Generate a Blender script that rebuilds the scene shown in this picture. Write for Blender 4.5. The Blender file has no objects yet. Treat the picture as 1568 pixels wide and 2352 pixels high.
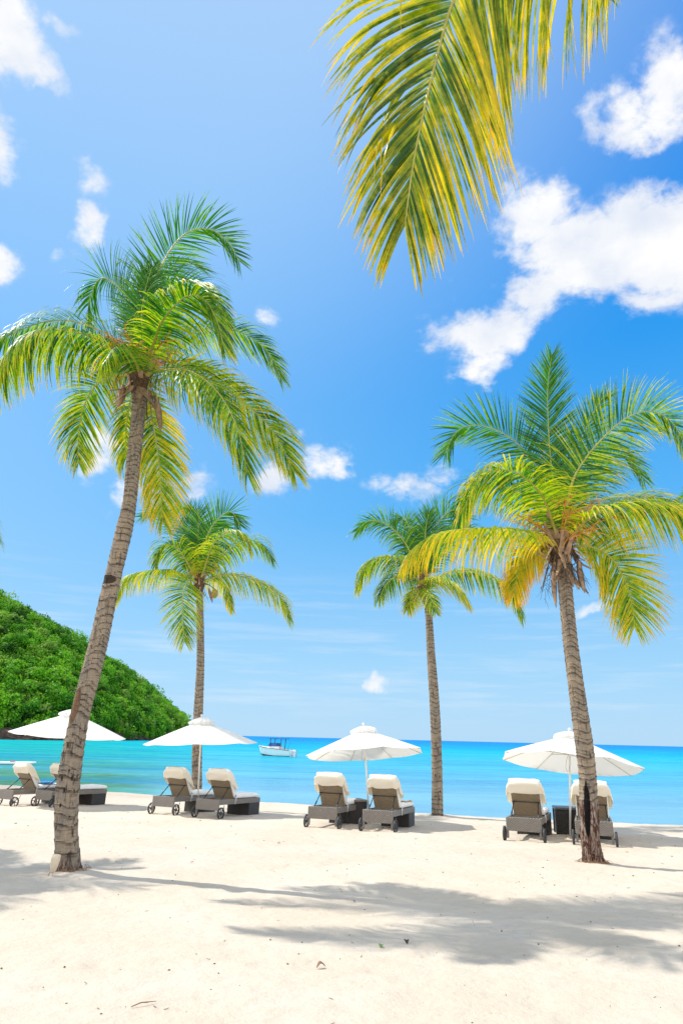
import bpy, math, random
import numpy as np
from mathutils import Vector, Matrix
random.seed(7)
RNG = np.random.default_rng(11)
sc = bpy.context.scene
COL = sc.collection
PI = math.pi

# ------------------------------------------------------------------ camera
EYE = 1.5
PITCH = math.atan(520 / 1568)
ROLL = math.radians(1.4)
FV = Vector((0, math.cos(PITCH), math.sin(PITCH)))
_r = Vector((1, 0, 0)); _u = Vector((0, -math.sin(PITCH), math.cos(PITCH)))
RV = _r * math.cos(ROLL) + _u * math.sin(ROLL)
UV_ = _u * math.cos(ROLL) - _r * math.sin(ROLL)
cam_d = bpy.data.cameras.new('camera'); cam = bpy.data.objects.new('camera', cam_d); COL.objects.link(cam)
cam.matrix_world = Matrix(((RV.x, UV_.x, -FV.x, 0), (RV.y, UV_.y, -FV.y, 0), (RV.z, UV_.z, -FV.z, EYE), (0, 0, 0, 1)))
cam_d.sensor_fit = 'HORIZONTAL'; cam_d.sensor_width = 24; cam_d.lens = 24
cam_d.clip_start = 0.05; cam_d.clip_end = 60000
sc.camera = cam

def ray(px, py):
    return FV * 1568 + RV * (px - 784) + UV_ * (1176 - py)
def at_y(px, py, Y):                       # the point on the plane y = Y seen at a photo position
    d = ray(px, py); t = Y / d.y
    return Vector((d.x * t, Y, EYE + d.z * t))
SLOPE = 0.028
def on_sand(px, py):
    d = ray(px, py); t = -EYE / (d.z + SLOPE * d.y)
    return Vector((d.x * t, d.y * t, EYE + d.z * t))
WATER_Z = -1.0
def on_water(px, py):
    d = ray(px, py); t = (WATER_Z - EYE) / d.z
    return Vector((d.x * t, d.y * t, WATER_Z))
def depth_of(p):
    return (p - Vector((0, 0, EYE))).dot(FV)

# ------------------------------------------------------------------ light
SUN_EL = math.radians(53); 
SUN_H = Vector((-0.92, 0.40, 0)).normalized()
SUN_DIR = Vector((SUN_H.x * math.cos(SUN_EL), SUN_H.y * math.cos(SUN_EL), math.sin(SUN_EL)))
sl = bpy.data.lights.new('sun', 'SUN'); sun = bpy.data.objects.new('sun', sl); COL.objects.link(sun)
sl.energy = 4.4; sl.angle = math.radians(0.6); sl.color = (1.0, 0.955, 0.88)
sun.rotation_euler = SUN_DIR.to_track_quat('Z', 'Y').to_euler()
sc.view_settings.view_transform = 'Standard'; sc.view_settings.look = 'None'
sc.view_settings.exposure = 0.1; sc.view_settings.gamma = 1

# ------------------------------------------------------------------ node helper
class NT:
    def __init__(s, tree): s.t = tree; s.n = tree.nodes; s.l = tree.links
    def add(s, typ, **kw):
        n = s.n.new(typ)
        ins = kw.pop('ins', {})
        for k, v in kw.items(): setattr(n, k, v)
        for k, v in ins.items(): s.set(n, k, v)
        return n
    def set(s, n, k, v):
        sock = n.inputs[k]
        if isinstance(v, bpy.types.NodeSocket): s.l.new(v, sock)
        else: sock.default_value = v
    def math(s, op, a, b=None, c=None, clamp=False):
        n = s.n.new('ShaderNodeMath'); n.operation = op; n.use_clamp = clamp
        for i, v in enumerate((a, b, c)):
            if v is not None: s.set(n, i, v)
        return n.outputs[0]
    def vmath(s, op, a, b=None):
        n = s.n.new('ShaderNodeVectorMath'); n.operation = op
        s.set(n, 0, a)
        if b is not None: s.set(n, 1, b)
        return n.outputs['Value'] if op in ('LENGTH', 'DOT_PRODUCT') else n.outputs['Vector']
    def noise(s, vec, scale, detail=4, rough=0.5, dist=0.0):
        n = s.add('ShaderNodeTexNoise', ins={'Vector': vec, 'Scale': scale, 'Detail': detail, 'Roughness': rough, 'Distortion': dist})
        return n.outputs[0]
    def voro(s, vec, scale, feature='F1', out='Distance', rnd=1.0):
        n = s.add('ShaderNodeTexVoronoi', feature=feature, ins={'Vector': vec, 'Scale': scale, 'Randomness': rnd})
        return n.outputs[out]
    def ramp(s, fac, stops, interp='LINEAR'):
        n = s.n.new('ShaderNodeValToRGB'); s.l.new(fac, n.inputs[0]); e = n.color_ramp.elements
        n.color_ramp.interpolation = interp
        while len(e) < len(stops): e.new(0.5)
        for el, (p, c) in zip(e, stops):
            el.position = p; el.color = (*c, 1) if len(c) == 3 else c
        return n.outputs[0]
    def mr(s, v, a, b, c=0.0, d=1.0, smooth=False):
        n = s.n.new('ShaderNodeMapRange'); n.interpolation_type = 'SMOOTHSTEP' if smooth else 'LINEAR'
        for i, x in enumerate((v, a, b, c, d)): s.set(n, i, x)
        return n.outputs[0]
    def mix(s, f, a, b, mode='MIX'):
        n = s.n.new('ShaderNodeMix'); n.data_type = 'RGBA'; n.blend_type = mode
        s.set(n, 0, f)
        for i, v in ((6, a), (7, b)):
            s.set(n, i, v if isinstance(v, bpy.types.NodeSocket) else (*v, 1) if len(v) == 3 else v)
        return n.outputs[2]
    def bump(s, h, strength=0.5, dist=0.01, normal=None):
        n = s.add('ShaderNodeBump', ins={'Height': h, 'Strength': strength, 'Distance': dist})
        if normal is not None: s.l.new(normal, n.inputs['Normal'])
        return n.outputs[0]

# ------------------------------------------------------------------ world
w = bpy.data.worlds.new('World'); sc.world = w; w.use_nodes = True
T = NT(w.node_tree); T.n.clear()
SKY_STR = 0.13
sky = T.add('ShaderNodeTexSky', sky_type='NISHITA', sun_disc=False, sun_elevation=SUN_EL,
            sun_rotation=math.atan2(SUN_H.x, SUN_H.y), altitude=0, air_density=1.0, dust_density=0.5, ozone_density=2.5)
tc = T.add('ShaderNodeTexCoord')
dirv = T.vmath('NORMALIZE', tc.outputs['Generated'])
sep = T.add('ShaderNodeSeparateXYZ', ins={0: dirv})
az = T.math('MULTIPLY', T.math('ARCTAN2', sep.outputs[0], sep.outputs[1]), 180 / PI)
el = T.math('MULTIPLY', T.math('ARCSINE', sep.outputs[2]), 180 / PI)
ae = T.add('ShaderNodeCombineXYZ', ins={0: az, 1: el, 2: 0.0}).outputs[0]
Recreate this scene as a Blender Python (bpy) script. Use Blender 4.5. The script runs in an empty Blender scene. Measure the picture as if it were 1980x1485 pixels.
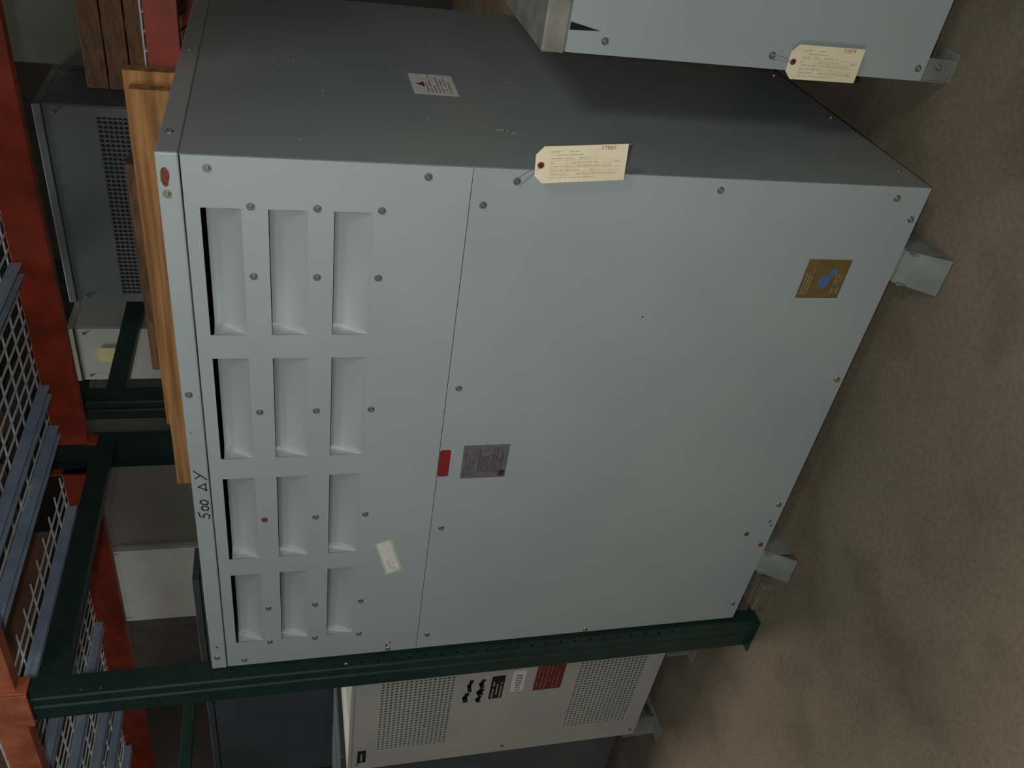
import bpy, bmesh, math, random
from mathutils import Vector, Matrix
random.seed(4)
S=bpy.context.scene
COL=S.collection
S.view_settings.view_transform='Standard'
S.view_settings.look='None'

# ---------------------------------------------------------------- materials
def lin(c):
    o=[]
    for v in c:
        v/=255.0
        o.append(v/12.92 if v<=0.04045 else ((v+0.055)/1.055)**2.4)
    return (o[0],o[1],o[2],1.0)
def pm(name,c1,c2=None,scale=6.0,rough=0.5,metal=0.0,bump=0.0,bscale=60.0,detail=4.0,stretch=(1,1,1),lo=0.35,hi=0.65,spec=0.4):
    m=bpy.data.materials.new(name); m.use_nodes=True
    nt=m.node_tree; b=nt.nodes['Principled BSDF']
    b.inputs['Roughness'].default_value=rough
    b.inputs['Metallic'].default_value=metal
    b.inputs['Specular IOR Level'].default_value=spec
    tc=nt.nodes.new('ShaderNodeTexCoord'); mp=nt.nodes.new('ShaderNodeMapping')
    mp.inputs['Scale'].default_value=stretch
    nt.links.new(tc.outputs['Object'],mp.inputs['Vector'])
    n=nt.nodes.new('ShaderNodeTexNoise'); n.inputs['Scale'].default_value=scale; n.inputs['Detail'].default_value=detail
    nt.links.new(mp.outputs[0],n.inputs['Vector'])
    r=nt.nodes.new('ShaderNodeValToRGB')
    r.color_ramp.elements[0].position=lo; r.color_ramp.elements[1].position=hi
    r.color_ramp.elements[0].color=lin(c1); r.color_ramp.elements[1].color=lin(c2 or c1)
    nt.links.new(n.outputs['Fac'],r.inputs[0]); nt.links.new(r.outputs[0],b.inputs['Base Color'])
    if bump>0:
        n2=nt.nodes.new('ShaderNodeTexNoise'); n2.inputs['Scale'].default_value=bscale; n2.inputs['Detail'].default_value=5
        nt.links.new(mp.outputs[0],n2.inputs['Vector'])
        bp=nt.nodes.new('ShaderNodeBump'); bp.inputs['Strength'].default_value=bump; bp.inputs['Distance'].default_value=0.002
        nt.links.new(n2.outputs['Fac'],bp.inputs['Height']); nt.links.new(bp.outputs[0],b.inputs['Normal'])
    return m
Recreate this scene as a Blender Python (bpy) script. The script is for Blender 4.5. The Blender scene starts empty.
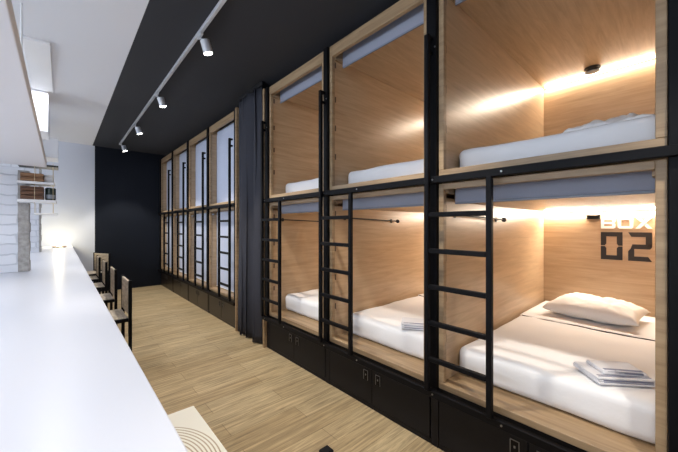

Exercise instructions – Of all the lines above, how many contain the word "this"? Answer with only the number.

Completed exercise – 3